▶ [THE PROBLEM]:
Exactly the lines from the one with "Build this scene" through the one with "rng = np.random.default_rng(7)" should be returned, both ends included and nothing else. Omit any pictures.

## Begin

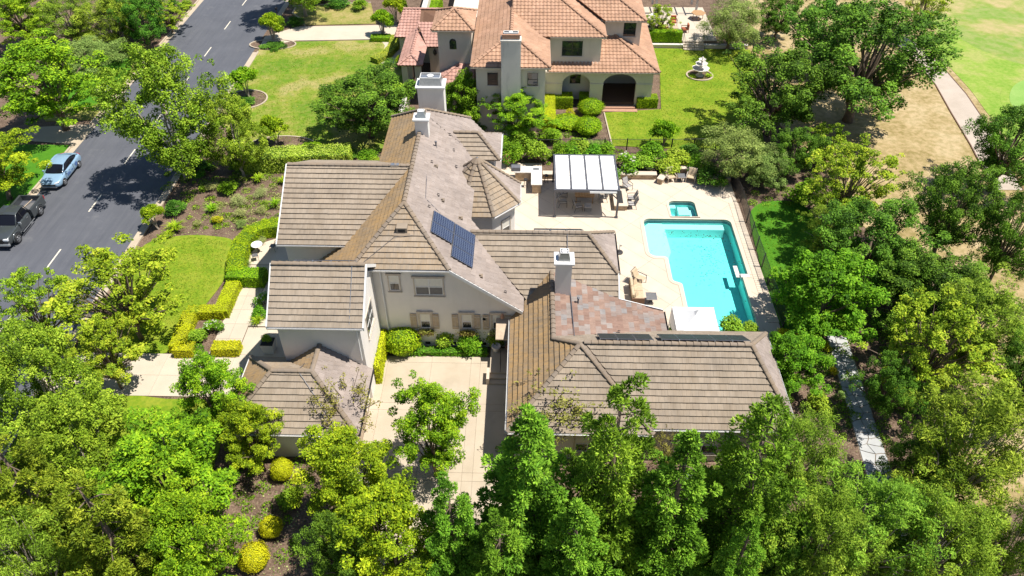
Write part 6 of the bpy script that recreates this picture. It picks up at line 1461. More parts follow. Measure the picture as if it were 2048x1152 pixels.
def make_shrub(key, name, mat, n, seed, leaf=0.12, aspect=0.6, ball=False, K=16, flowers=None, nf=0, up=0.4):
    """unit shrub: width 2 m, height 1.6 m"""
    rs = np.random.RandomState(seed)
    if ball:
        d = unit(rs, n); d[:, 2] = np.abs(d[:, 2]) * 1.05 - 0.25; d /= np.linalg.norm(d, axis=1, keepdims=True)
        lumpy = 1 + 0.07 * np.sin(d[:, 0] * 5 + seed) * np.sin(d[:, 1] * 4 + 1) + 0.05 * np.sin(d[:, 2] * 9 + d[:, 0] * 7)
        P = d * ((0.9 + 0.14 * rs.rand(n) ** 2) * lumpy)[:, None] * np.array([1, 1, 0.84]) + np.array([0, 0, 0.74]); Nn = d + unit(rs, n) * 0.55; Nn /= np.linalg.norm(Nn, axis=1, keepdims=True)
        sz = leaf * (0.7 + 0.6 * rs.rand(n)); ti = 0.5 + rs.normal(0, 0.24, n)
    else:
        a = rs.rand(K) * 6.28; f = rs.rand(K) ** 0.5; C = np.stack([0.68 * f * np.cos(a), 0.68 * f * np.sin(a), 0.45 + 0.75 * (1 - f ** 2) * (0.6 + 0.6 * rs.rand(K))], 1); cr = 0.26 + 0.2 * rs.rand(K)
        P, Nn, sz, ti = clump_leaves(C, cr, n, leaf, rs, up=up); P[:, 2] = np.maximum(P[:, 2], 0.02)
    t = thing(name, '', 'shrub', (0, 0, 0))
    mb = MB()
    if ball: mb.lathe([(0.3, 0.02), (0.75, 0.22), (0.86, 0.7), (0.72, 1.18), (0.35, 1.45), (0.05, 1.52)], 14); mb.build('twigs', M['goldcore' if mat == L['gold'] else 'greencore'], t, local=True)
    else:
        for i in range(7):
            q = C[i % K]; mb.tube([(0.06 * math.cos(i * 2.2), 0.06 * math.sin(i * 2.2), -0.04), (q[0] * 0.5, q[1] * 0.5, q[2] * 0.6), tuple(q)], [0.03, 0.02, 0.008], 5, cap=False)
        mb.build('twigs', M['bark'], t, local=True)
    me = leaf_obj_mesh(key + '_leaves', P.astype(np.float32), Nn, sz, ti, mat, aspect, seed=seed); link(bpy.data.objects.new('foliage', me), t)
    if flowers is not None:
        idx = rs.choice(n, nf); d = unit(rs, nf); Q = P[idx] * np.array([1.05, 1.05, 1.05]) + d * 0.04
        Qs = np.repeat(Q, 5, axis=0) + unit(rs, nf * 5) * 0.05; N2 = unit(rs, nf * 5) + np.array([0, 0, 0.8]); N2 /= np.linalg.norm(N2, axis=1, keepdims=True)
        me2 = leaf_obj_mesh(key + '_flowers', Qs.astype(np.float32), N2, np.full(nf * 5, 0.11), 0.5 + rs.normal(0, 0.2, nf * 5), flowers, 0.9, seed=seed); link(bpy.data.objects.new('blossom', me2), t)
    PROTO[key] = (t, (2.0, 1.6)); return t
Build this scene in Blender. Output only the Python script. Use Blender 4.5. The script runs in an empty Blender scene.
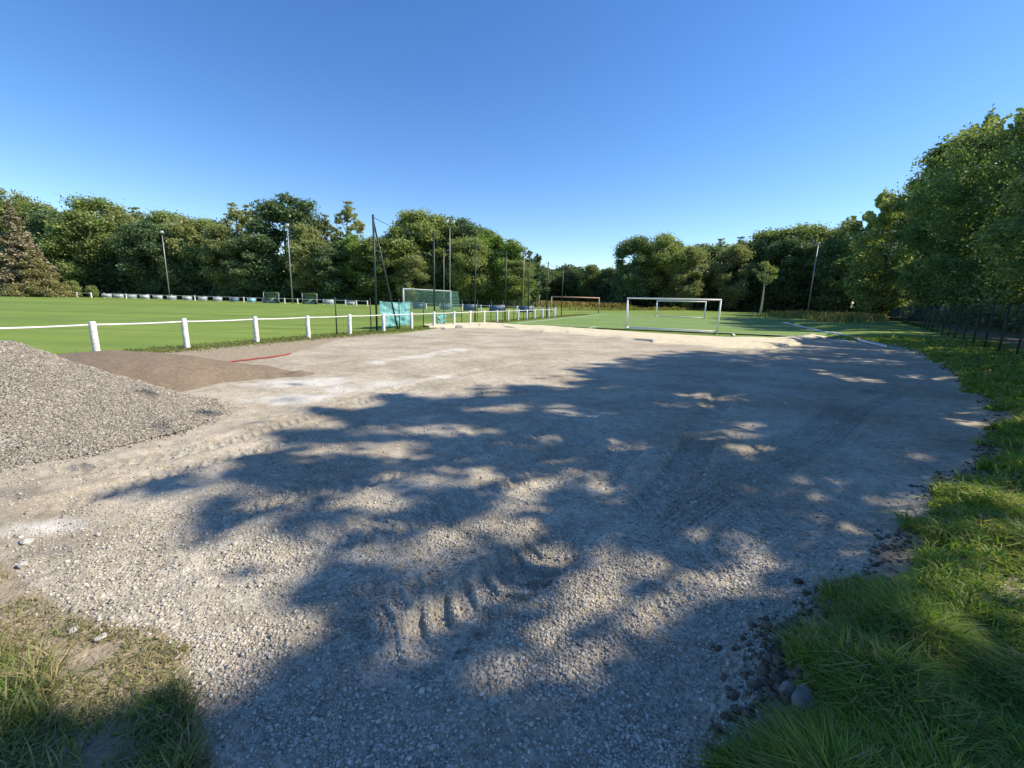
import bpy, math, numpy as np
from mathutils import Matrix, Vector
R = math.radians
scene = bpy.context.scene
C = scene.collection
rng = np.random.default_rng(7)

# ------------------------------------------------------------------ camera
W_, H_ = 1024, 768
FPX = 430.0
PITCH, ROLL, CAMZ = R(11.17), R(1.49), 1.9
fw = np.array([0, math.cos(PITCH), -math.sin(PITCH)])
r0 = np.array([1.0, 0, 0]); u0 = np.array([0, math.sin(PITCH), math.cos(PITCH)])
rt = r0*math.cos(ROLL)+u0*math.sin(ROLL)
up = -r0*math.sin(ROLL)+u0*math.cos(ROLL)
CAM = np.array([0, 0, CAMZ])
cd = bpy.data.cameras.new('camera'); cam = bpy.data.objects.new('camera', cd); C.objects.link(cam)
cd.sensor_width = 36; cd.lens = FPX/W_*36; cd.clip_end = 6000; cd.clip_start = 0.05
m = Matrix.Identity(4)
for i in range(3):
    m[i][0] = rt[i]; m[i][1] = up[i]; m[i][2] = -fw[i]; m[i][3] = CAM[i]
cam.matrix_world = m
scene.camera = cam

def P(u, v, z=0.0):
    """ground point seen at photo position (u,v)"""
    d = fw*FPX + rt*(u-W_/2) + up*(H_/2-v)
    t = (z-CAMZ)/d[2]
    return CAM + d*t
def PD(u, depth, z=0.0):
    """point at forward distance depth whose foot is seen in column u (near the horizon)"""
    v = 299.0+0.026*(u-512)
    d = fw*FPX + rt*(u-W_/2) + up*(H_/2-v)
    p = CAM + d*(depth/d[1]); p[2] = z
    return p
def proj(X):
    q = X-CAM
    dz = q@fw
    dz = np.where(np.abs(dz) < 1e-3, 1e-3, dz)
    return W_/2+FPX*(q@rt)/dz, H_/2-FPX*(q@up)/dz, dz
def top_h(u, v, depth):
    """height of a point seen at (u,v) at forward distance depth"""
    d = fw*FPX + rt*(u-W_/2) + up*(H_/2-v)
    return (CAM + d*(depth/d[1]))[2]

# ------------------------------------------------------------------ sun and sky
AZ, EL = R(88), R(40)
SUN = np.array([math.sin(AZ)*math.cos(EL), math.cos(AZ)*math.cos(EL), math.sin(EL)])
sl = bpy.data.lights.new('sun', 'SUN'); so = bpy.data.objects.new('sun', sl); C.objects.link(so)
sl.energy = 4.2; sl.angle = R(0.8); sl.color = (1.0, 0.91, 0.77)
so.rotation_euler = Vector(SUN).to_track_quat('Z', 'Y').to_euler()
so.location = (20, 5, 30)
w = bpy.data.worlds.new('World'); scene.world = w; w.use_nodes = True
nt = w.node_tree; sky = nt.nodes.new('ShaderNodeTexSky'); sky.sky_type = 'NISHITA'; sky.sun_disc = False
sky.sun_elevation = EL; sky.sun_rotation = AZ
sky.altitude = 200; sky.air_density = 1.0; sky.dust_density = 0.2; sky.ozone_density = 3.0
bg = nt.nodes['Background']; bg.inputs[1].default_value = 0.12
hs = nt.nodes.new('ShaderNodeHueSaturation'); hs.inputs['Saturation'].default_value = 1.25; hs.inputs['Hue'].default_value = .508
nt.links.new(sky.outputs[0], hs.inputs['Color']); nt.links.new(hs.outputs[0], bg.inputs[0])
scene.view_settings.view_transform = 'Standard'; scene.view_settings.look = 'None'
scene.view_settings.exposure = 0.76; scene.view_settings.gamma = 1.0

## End

▶ [WRITTEN RESPONSE]:
Build this scene in Blender. Output only the Python script. Use Blender 4.5. The script runs in an empty Blender scene.
import bpy, math, numpy as np
from mathutils import Matrix, Vector
R = math.radians
scene = bpy.context.scene
C = scene.collection
rng = np.random.default_rng(7)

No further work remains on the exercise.